== Dataset section

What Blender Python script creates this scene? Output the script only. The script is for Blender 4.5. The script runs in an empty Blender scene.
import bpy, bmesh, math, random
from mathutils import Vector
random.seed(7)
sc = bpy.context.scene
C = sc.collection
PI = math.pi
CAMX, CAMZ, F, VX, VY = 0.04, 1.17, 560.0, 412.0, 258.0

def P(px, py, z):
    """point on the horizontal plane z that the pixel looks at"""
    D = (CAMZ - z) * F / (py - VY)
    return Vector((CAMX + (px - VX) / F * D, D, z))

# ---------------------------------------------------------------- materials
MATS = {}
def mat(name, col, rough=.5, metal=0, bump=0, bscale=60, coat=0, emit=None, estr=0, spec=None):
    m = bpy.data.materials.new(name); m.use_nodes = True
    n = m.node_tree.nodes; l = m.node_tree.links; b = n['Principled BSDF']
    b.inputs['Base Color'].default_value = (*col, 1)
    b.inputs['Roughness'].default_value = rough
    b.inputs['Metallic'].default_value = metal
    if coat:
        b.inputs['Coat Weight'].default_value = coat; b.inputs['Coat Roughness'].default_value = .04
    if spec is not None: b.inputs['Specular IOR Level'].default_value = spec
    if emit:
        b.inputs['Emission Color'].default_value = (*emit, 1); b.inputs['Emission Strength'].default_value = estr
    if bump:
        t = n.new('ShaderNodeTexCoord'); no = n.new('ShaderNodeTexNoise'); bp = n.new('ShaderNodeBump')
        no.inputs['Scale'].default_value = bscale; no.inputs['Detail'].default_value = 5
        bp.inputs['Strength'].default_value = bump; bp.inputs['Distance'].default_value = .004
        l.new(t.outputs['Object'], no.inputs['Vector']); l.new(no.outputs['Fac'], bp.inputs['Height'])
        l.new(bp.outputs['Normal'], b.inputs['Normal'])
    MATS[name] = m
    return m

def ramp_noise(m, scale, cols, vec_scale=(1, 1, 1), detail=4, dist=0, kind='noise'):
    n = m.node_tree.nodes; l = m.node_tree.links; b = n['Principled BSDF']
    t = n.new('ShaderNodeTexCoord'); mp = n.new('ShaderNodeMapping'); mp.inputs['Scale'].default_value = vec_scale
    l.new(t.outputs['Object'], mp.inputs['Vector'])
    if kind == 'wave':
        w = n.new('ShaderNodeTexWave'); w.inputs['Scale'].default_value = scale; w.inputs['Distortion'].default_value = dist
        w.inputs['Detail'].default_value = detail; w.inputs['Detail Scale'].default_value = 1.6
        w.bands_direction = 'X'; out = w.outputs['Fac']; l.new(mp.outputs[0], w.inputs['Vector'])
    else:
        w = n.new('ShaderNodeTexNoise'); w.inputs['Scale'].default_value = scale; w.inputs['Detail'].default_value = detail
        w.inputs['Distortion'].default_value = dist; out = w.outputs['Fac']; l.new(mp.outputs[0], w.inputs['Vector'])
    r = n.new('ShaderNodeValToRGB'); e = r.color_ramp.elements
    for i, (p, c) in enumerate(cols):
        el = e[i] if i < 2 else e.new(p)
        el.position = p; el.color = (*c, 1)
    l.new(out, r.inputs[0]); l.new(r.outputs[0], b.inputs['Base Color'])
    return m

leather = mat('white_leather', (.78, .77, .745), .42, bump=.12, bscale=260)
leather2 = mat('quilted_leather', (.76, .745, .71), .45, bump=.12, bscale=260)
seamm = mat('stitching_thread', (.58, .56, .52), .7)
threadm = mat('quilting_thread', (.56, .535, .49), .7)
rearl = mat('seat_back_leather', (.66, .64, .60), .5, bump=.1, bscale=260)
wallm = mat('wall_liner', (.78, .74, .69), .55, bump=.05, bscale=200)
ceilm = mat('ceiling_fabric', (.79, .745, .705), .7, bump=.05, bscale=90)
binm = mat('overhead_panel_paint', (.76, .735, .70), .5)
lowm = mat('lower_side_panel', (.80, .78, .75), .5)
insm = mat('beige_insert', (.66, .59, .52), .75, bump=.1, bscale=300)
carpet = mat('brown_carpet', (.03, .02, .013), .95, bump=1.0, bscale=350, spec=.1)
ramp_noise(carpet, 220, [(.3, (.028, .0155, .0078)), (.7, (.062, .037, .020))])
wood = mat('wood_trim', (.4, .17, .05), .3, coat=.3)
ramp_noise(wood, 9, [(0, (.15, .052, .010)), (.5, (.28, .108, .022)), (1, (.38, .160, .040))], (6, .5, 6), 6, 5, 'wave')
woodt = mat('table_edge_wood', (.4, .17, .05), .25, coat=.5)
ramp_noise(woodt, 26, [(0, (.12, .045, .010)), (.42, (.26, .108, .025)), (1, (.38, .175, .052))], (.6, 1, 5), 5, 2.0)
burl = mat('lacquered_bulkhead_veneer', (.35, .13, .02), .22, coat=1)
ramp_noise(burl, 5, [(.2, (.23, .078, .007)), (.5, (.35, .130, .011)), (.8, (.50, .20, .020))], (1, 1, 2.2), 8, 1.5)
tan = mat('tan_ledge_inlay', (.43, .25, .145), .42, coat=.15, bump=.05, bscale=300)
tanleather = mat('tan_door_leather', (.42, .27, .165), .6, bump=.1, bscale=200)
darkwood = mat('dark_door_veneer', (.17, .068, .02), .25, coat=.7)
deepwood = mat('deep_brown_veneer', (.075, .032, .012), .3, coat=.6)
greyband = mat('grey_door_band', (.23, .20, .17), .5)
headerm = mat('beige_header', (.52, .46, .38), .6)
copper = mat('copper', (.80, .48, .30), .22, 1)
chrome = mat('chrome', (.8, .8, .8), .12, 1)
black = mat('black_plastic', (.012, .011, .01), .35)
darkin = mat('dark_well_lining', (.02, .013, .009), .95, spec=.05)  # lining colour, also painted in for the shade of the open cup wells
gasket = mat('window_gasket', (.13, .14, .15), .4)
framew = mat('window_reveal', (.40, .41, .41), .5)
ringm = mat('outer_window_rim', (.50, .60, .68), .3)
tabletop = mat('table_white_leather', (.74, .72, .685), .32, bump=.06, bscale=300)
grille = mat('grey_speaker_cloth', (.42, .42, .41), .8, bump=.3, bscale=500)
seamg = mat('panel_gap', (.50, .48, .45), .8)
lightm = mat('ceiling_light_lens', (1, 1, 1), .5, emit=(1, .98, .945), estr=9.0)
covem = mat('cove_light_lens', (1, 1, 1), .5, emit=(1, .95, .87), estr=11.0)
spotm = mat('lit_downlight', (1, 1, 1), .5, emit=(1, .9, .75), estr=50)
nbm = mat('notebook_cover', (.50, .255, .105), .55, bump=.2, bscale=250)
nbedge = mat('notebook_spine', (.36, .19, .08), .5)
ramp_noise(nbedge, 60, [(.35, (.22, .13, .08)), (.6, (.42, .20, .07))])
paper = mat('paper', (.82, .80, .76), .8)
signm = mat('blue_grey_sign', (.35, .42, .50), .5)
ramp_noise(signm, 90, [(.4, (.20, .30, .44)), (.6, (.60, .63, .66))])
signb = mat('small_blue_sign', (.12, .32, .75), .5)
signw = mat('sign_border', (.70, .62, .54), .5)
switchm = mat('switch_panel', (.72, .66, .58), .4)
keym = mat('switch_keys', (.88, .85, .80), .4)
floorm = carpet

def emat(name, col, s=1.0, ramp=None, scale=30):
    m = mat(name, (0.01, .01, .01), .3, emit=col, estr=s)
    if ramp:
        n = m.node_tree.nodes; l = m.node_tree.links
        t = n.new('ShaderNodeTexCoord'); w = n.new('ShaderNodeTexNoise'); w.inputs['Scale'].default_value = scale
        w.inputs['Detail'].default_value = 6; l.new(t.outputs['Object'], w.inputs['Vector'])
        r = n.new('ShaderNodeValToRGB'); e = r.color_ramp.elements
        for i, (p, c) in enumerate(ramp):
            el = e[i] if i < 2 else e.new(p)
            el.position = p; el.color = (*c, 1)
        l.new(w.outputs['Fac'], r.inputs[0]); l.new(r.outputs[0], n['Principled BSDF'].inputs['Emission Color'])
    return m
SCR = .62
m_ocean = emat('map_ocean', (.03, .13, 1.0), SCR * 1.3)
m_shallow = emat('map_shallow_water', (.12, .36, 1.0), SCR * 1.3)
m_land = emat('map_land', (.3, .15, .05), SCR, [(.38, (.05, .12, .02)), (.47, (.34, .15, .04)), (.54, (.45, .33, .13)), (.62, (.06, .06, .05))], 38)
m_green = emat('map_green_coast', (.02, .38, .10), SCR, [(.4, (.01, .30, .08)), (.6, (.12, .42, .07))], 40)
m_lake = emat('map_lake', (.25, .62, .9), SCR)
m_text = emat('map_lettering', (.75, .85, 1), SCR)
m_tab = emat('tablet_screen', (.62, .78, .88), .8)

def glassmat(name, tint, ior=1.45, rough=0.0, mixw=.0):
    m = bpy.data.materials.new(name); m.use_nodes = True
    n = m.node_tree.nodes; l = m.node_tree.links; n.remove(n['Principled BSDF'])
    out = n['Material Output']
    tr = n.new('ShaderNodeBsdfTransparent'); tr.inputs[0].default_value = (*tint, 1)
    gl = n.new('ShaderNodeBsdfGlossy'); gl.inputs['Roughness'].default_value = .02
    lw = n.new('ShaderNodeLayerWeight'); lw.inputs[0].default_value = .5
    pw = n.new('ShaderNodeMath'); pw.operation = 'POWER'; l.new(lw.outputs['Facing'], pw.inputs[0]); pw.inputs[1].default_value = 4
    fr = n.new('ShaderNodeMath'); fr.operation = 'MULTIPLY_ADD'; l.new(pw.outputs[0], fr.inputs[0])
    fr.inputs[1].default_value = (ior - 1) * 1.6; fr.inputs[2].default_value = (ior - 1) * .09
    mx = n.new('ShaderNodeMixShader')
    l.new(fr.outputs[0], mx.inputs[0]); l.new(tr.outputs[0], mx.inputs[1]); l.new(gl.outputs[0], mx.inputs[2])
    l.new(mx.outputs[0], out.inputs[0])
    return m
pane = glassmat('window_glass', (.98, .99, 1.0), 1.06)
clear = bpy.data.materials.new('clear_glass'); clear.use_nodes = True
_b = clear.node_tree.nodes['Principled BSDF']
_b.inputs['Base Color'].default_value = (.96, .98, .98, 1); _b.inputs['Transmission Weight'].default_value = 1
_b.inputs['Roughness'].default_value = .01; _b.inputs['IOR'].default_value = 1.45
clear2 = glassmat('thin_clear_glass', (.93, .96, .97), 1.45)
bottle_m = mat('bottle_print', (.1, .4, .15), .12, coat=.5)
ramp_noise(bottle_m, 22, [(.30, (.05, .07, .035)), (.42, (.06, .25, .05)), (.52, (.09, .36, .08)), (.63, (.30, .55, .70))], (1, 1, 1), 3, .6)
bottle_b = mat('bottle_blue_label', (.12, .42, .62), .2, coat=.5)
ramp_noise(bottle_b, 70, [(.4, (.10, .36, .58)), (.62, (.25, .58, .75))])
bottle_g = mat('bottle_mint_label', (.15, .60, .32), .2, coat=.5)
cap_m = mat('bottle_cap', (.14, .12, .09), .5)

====

» **Exercise brief**: Please write out the material word for word from its first line through the line holding "return Vector((CAMX +", including both, and no line past it.

» **Solution below**:
What Blender Python script creates this scene? Output the script only. The script is for Blender 4.5. The script runs in an empty Blender scene.
import bpy, bmesh, math, random
from mathutils import Vector
random.seed(7)
sc = bpy.context.scene
C = sc.collection
PI = math.pi
CAMX, CAMZ, F, VX, VY = 0.04, 1.17, 560.0, 412.0, 258.0

def P(px, py, z):
    """point on the horizontal plane z that the pixel looks at"""
    D = (CAMZ - z) * F / (py - VY)
    return Vector((CAMX + (px - VX) / F * D, D, z))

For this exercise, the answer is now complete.